Aim: Begin at the first line below and copy each line exactly, ending with the line where "put('folded_napkin', CKC[0] +" appears.

Given information:
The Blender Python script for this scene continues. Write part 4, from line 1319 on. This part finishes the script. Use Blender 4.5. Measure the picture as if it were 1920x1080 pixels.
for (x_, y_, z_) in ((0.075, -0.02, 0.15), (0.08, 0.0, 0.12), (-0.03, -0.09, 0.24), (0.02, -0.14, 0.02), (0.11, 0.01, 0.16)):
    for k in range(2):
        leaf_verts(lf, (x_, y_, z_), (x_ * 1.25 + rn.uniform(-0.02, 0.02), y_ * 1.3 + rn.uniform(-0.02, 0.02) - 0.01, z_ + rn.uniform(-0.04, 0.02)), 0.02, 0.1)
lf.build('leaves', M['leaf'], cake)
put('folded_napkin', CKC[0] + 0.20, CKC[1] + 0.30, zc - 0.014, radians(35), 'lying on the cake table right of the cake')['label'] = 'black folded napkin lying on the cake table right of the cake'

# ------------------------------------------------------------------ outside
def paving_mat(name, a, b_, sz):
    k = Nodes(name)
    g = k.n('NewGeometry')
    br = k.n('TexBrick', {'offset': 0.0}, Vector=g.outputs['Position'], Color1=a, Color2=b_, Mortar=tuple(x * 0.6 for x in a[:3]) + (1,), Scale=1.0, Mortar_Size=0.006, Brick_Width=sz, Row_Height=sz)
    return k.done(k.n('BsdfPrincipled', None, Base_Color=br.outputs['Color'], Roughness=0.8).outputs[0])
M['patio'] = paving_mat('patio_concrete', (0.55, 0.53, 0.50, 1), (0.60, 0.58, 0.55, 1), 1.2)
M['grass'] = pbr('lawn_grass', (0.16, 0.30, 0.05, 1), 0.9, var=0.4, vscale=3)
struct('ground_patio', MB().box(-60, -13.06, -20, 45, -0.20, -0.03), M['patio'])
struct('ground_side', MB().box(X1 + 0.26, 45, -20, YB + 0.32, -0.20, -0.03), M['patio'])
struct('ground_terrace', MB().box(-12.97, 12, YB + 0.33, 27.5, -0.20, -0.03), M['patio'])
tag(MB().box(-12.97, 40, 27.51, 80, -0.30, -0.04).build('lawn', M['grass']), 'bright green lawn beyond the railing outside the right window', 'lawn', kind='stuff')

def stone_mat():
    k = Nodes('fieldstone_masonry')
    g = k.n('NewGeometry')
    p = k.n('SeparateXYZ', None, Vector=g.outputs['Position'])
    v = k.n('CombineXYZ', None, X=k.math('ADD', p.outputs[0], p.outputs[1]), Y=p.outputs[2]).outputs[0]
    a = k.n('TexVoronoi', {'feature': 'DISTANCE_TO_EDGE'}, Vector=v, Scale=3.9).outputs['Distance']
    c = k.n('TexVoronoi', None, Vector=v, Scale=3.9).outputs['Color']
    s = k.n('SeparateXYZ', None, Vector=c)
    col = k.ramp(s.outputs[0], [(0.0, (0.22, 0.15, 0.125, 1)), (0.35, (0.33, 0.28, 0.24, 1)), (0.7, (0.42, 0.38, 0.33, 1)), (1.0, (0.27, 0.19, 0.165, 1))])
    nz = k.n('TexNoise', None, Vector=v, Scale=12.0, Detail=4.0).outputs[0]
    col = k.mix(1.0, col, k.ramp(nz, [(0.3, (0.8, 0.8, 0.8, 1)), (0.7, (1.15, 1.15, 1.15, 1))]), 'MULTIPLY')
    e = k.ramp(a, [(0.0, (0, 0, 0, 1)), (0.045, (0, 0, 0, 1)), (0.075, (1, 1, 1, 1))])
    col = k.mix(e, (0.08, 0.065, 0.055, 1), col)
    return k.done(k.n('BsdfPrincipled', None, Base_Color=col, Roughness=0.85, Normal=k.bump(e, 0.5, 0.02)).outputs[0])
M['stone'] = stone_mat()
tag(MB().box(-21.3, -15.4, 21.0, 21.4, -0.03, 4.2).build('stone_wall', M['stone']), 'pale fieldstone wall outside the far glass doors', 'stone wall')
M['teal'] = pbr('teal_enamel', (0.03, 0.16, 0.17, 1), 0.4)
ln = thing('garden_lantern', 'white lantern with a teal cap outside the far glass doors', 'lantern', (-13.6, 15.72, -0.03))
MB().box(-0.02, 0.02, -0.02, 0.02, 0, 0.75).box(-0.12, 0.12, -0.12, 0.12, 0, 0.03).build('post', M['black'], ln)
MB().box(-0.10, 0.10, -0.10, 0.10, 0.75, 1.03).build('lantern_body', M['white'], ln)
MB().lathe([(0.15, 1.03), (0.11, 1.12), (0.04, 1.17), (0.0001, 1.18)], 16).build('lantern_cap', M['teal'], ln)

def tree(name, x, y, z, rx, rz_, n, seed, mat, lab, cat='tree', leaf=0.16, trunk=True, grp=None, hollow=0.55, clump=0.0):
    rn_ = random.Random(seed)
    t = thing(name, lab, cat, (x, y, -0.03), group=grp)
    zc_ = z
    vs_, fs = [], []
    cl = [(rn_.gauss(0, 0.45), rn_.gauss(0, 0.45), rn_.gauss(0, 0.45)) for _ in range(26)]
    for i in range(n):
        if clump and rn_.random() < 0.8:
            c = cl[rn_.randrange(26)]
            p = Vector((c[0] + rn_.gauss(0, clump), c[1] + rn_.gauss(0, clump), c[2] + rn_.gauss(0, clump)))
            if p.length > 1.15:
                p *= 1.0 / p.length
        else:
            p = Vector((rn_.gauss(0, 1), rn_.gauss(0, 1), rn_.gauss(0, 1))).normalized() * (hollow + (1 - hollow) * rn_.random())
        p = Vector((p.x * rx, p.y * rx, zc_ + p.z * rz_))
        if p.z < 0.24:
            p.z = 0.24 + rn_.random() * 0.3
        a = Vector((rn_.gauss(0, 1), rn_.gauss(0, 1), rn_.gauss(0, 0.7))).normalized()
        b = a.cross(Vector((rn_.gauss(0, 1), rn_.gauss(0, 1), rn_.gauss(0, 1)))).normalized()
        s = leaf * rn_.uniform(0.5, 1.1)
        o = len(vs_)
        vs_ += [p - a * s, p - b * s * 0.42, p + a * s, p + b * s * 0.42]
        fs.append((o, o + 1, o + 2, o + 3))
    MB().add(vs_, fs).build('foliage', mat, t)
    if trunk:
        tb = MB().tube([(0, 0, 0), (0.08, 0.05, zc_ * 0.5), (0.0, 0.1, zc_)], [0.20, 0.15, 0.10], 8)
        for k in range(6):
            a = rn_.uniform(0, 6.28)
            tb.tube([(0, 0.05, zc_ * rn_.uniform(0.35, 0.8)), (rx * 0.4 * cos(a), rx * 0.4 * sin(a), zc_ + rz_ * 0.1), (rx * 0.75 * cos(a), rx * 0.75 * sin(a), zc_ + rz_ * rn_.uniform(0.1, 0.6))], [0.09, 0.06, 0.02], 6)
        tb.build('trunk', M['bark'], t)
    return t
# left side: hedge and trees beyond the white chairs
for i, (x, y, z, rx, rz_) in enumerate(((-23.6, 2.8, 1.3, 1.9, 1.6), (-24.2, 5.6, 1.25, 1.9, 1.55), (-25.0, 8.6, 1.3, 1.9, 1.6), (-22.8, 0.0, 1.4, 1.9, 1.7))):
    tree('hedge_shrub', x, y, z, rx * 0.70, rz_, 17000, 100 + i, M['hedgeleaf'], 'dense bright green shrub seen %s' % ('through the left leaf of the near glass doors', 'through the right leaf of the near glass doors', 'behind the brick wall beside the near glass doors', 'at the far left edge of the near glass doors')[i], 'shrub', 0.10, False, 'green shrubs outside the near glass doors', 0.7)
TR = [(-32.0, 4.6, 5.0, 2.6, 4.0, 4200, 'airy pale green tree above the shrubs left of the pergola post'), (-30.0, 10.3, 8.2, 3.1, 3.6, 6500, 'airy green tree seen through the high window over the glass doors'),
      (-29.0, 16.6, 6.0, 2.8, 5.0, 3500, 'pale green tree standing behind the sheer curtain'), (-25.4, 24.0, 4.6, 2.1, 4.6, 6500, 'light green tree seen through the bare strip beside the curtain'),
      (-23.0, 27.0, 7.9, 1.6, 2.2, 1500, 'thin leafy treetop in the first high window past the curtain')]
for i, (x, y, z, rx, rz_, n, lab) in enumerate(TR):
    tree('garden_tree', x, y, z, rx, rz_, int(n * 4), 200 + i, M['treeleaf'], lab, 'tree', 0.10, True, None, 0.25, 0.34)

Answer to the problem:
The Blender Python script for this scene continues. Write part 4, from line 1319 on. This part finishes the script. Use Blender 4.5. Measure the picture as if it were 1920x1080 pixels.
for (x_, y_, z_) in ((0.075, -0.02, 0.15), (0.08, 0.0, 0.12), (-0.03, -0.09, 0.24), (0.02, -0.14, 0.02), (0.11, 0.01, 0.16)):
    for k in range(2):
        leaf_verts(lf, (x_, y_, z_), (x_ * 1.25 + rn.uniform(-0.02, 0.02), y_ * 1.3 + rn.uniform(-0.02, 0.02) - 0.01, z_ + rn.uniform(-0.04, 0.02)), 0.02, 0.1)
lf.build('leaves', M['leaf'], cake)
put('folded_napkin', CKC[0] + 0.20, CKC[1] + 0.30, zc - 0.014, radians(35), 'lying on the cake table right of the cake')['label'] = 'black folded napkin lying on the cake table right of the cake'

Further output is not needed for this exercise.